START
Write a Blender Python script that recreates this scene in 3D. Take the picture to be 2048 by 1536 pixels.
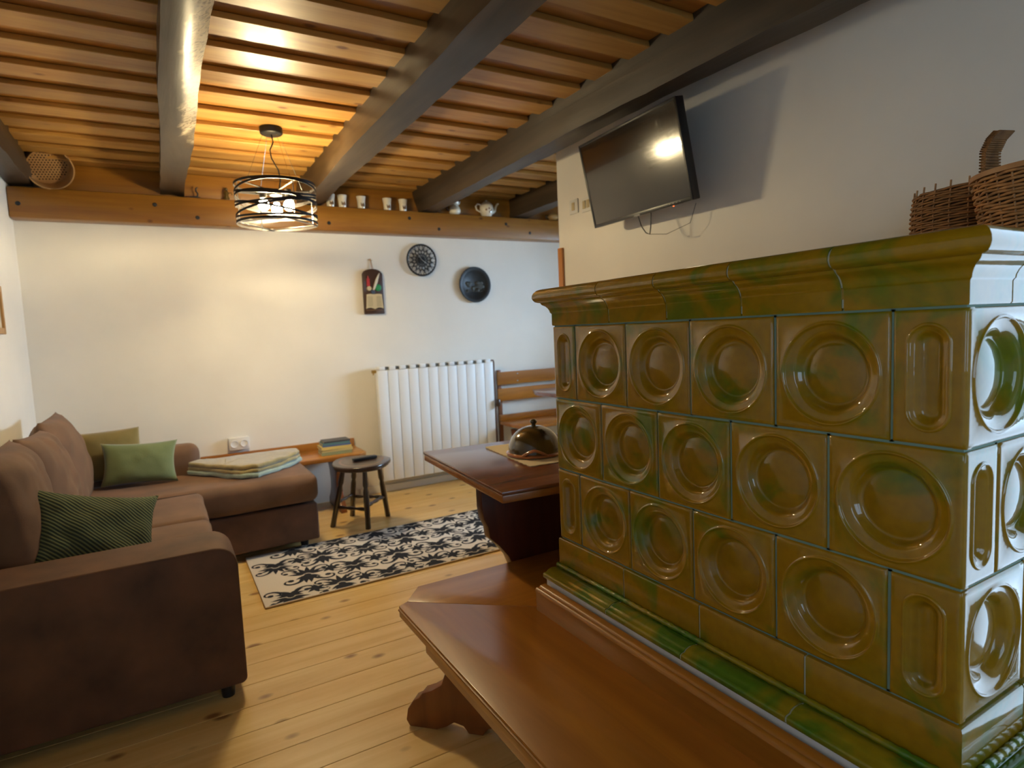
import bpy, bmesh, math, random
from math import sin, cos, pi, radians, sqrt, atan2
from mathutils import Vector, Matrix, noise
random.seed(7)
for o in list(bpy.data.objects): bpy.data.objects.remove(o)
SC = bpy.context.scene
COL = SC.collection
H = 1.2            # eye height above the floor

# ---------------------------------------------------------------- camera, world, light, exposure
yaw, pit, rol = .5236, .0886, -.0441
fw = Vector((sin(yaw)*cos(pit), cos(yaw)*cos(pit), -sin(pit)))
rt = Vector((cos(yaw), -sin(yaw), 0)); up = rt.cross(fw)
rt2 = rt*cos(rol)+up*sin(rol); up2 = -rt*sin(rol)+up*cos(rol)
cd = bpy.data.cameras.new('camera'); cam = bpy.data.objects.new('camera', cd); COL.objects.link(cam)
M = Matrix.Identity(4)
for i in range(3): M[i][0], M[i][1], M[i][2] = rt2[i], up2[i], -fw[i]
M[2][3] = H
cam.matrix_world = M
cd.sensor_fit = 'HORIZONTAL'; cd.sensor_width = 36; cd.lens = 1207.6/2048*36
cd.clip_start = .03
cd.dof.use_dof = True; cd.dof.focus_distance = 1.35; cd.dof.aperture_fstop = 4.5
SC.camera = cam

W = bpy.data.worlds.new('world'); SC.world = W; W.use_nodes = True
bg = W.node_tree.nodes['Background']; bg.inputs[0].default_value = (.53, .75, 1.0, 1); bg.inputs[1].default_value = 3.3
def portal(loc, rot, sx, sy):
    l = bpy.data.lights.new('window_portal', 'AREA'); l.shape = 'RECTANGLE'; l.size = sx; l.size_y = sy
    l.cycles.is_portal = True
    o = bpy.data.objects.new('window_portal', l); o.location = loc; o.rotation_euler = rot; COL.objects.link(o)
dl = bpy.data.lights.new('daylight', 'AREA'); dl.shape = 'RECTANGLE'; dl.size = 1.7; dl.size_y = 1.5; dl.color = (.50, .73, 1.0); dl.energy = 400
do = bpy.data.objects.new('daylight', dl); do.location = (4.8, 3.0, 2.1); do.rotation_euler = (0, radians(66), 0); COL.objects.link(do)   # bright sky outside the nook window
BULB = 620      # radiance of the pendant's bulbs
vs = SC.view_settings; vs.view_transform = 'Standard'; vs.look = 'None'; vs.exposure = 0.16; vs.gamma = 1
try: vs.use_curve_mapping = False
except Exception: pass
# openings (x/y/z in world): garden door beside the stove, nook window, unseen window added behind the camera for cool fill light
DOOR = (2.12, -1.15, .385, 0.0, 2.05); NWIN = (4.2, 2.5, 3.7, .75, 1.85); BFILL = (.2, 1.3, -1.6, .9, 2.0)
portal((2.30, (DOOR[1]+DOOR[2])/2, 1.03), (0, radians(90), 0), 2.05, DOOR[2]-DOOR[1])
portal((4.38, 3.1, 1.375), (0, radians(90), 0), 1.25, 1.2)
portal((-.86, -.75, 1.45), (0, radians(-90), 0), 1.1, 1.0)
portal((.75, -1.78, 1.45), (radians(90), 0, 0), 1.1, 1.1)

# ---------------------------------------------------------------- helpers
ORG = {}
def tag(o, label=None, cat=None, group=None, kind=None):
    if label: o['label'] = label
    if cat: o['category'] = cat
    if group: o['group'] = group
    if kind: o['kind'] = kind
    return o
def thing(name, loc, label, cat, group=None):
    o = bpy.data.objects.new(name, None); COL.objects.link(o); o.location = loc; o.empty_display_size = .05
    ORG[o] = Vector(loc)
    return tag(o, label, cat, group)
def link(name, me, parent=None, loc=None, rotz=0):
    o = bpy.data.objects.new(name, me); COL.objects.link(o)
    if parent is not None: o.parent = parent
    if loc is not None: o.location = Vector(loc)-(ORG.get(parent, Vector()) if parent is not None else Vector())
    o.rotation_euler = (0, 0, rotz)
    return o
def copy_tree(o, parent=None):
    c = o.copy(); COL.objects.link(c)
    if parent is not None: c.parent = parent
    for ch in list(o.children): copy_tree(ch, c)
    return c
class G:
    def __init__(s): s.v = []; s.f = []
    def add(s, vs_, fs, mx=None):
        n = len(s.v)
        s.v += [(mx @ Vector(p)) if mx is not None else Vector(p) for p in vs_]
        s.f += [tuple(i+n for i in f) for f in fs]; return s
    def box(s, x0, x1, y0, y1, z0, z1, mx=None):
        v = [(x0,y0,z0),(x1,y0,z0),(x1,y1,z0),(x0,y1,z0),(x0,y0,z1),(x1,y0,z1),(x1,y1,z1),(x0,y1,z1)]
        return s.add(v, [(3,2,1,0),(4,5,6,7),(0,1,5,4),(1,2,6,5),(2,3,7,6),(3,0,4,7)], mx)
    def lathe(s, prof, n=24, mx=None, cap=True):
        v = []; f = []
        for r, z in prof:
            for k in range(n): a = 2*pi*k/n; v.append((r*cos(a), r*sin(a), z))
        for i in range(len(prof)-1):
            for k in range(n):
                k2 = (k+1) % n; f.append((i*n+k, i*n+k2, (i+1)*n+k2, (i+1)*n+k))
        if cap:
            if prof[0][0] > 1e-5: f.append(tuple(range(n))[::-1])
            if prof[-1][0] > 1e-5: f.append(tuple((len(prof)-1)*n+k for k in range(n)))
        return s.add(v, f, mx)
    def tube(s, pts, r, n=8, closed=False, mx=None):
        pts = [Vector(p) for p in pts]; m = len(pts); v = []; f = []
        rr = r if isinstance(r, (list, tuple)) else [r]*m
        t0 = (pts[1]-pts[0]).normalized(); ref = Vector((0,0,1)) if abs(t0.z) < .9 else Vector((1,0,0))
        a = t0.cross(ref).normalized()
        for i, p in enumerate(pts):
            q0 = pts[(i-1) % m] if (closed or i > 0) else p; q1 = pts[(i+1) % m] if (closed or i < m-1) else p
            t = (q1-q0).normalized(); a = (a-t*a.dot(t)).normalized(); b = t.cross(a)
            for k in range(n): th = 2*pi*k/n; v.append(p+(a*cos(th)+b*sin(th))*rr[i])
        for i in range(m if closed else m-1):
            j = (i+1) % m
            for k in range(n):
                k2 = (k+1) % n; f.append((i*n+k, i*n+k2, j*n+k2, j*n+k))
        if not closed: f += [tuple(range(n))[::-1], tuple((m-1)*n+k for k in range(n))]
        return s.add(v, f, mx)
    def prism(s, poly, t0, t1, mx=None):
        """poly (a,b) extruded along the third local axis from t0 to t1"""
        n = len(poly); v = [(a, b, t0) for a, b in poly]+[(a, b, t1) for a, b in poly]
        f = [tuple(range(n))[::-1], tuple(range(n, 2*n))]+[(i, (i+1) % n, n+(i+1) % n, n+i) for i in range(n)]
        return s.add(v, f, mx)
    def sweep(s, prof, a, b, mx=None, caps=True):
        """prof: list of (p, z); a(p), b(p) give the two end positions along y for that p (mitres)"""
        n = len(prof); v = [(p, a(p), z) for p, z in prof]+[(p, b(p), z) for p, z in prof]
        f = [(i, (i+1) % n, n+(i+1) % n, n+i) for i in range(n)]
        if caps: f += [tuple(range(n))[::-1], tuple(range(n, 2*n))]
        return s.add(v, f, mx)
    def mesh(s, name, mat, bevel=0, seg=2, smooth=35, org=Vector(), subd=0):
        bm = bmesh.new(); vv = [bm.verts.new(p-org) for p in s.v]
        for f in s.f:
            try: bm.faces.new([vv[i] for i in f])
            except ValueError: pass
        bmesh.ops.recalc_face_normals(bm, faces=bm.faces)
        if subd: bmesh.ops.subdivide_edges(bm, edges=bm.edges, cuts=subd, use_grid_fill=True)
        if bevel:
            es = [e for e in bm.edges if len(e.link_faces) == 2 and e.calc_face_angle(0) > radians(32)]
            bmesh.ops.bevel(bm, geom=es, offset=bevel, segments=seg, profile=.5, affect='EDGES', clamp_overlap=True)
        me = bpy.data.meshes.new(name); bm.to_mesh(me); bm.free()
        for m in (mat if isinstance(mat, (list, tuple)) else [mat]): me.materials.append(m)
        me.polygons.foreach_set('use_smooth', [True]*len(me.polygons)); me.set_sharp_from_angle(angle=radians(smooth))
        return me
    def build(s, name, mat, parent=None, bevel=0, seg=2, smooth=35, loc=None, subd=0):
        if parent is not None: org = ORG[parent]
        elif loc is not None: org = Vector(loc)
        else:
            n = max(1, len(s.v)); c = sum(s.v, Vector())/n; org = Vector((c.x, c.y, min(p.z for p in s.v)))
        o = bpy.data.objects.new(name, s.mesh(name, mat, bevel, seg, smooth, org, subd)); COL.objects.link(o)
        if parent is not None: o.parent = parent; ORG[o] = org
        else: o.location = org; ORG[o] = org
        return o
def jig(me, amp, sc, seed=0):
    for v in me.vertices:
        p = v.co*sc+Vector((seed*3.1, seed, 0)); v.co += Vector((noise.noise(p), noise.noise(p+Vector((9,0,0))), noise.noise(p+Vector((0,9,0)))))*amp
def frame(o, x, y, z):
    m = Matrix.Identity(4)
    for i in range(3): m[i][0], m[i][1], m[i][2], m[i][3] = x[i], y[i], z[i], o[i]
    return m
YW = Matrix(((1,0,0,0),(0,0,-1,0),(0,1,0,0),(0,0,0,1)))   # local z -> world -y, local y -> world z
def at(x, y, z, rz=0): return Matrix.Translation((x, y, z)) @ Matrix.Rotation(rz, 4, 'Z')

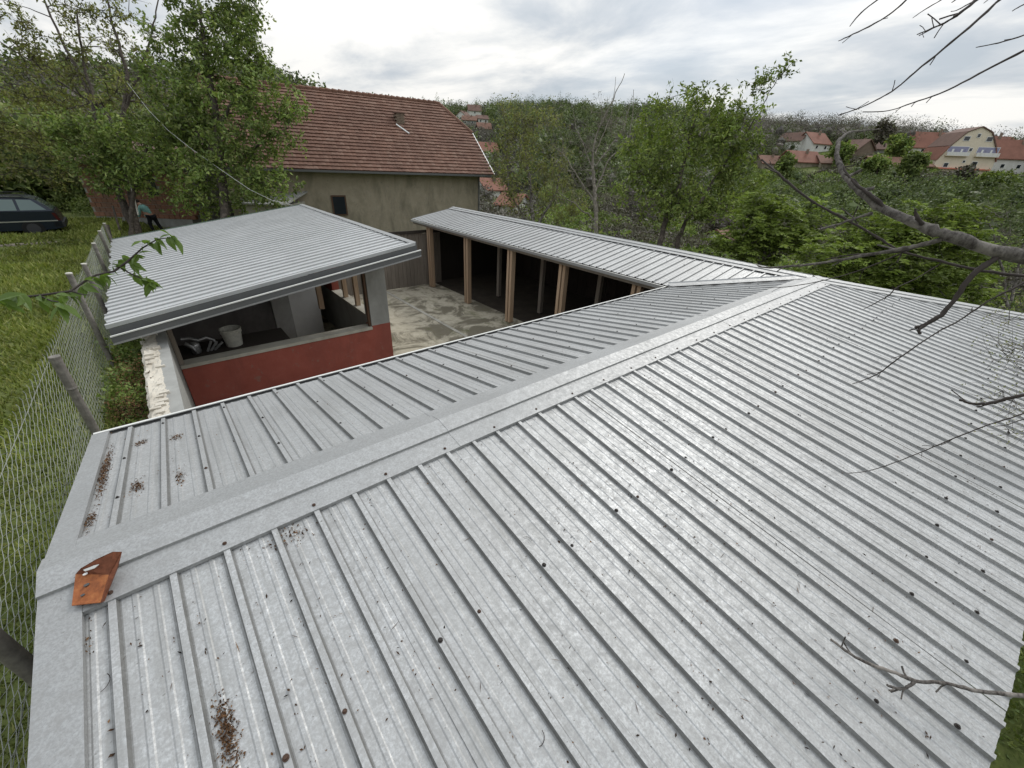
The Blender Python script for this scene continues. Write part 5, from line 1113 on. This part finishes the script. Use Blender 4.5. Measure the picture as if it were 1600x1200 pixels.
END
→ **Aim of the task**
Return nothing but the lines running from the start of the data to the line with "SC.camera = cam", please, both ends included and no pictures.

→ **Reply**
Write a Blender Python script that recreates this scene in 3D. Take the picture to be 2048 by 1536 pixels.
import bpy, bmesh, math, random
from math import sin, cos, pi, radians, sqrt, atan2
from mathutils import Vector, Matrix, noise
random.seed(7)
for o in list(bpy.data.objects): bpy.data.objects.remove(o)
SC = bpy.context.scene
COL = SC.collection
H = 1.2            # eye height above the floor

# ---------------------------------------------------------------- camera, world, light, exposure
yaw, pit, rol = .5236, .0886, -.0441
fw = Vector((sin(yaw)*cos(pit), cos(yaw)*cos(pit), -sin(pit)))
rt = Vector((cos(yaw), -sin(yaw), 0)); up = rt.cross(fw)
rt2 = rt*cos(rol)+up*sin(rol); up2 = -rt*sin(rol)+up*cos(rol)
cd = bpy.data.cameras.new('camera'); cam = bpy.data.objects.new('camera', cd); COL.objects.link(cam)
M = Matrix.Identity(4)
for i in range(3): M[i][0], M[i][1], M[i][2] = rt2[i], up2[i], -fw[i]
M[2][3] = H
cam.matrix_world = M
cd.sensor_fit = 'HORIZONTAL'; cd.sensor_width = 36; cd.lens = 1207.6/2048*36
cd.clip_start = .03
cd.dof.use_dof = True; cd.dof.focus_distance = 1.35; cd.dof.aperture_fstop = 4.5
SC.camera = cam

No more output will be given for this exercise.